Neil A Armstrong, first man on the moon, died on Saturday. He was 82. He died of a coronary complication, his family said.


A 38-year-old man of few words created history on July 20, 1969 with just the right words: “That’s one small step for man, one giant leap for mankind.”


Armstrong was joined 19 minute later on the moon by co-pilot Colonel Edwin E “Buzz” Aldrin, while Lt Col Michael Collins, third member of the Apollo mission, orbited above.


“I know I am joined by millions of others in mourning the passing of a true American hero and the best pilot I ever knew,” Aldrin said in a statement.


“I will miss my friend Neil as I know our fellow citizens and people around the world will miss this foremost aviation and space pioneer,” Collins said in a statement released by Nasa.


Aldrin said he was hoping for the three of them to get together for the mission’s 50th anniversary in 2019. “Neil will most certainly be there with us in spirit.” Armstrong was more than just an American hero.
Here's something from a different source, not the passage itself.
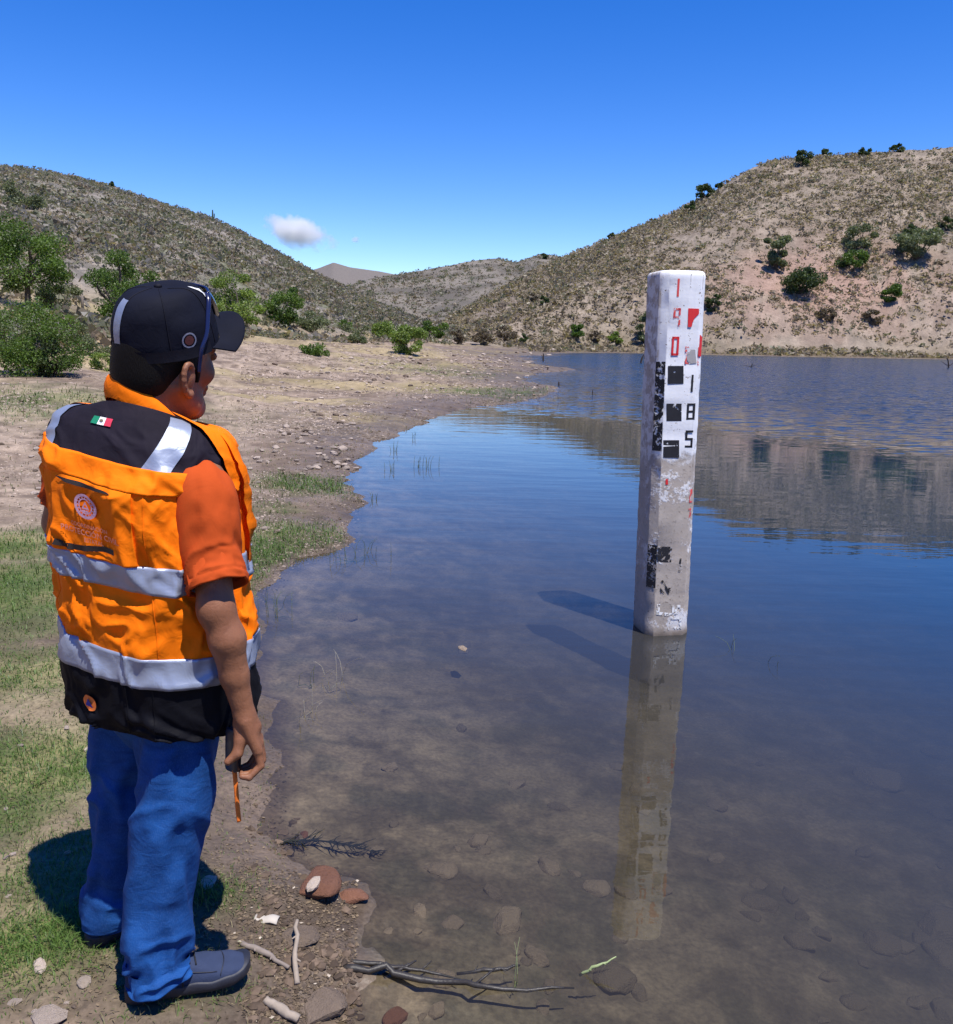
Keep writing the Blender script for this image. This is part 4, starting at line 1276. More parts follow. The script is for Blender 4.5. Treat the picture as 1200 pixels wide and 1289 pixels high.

He became a household name all over the world, with the story of Apollo 11 told, shown and shared far and wide.


Yuri Gagarin, of now defunct Soviet Union, was the first to go into space, on April 12, 1961. It took the world another 9 years to send a man on the moon.


And from Armstrong’s historic “small step” in 1969, it took 15 years for India to claim its place in space, with Air Force pilot Rakesh Sharma going up in April 3, 1984. Armstrong was the first. Though he fought as a navy pilot in the Korean War in the 1050s, he had become a civilian test pilot by the time he signed up for a Nasa programme for astronauts.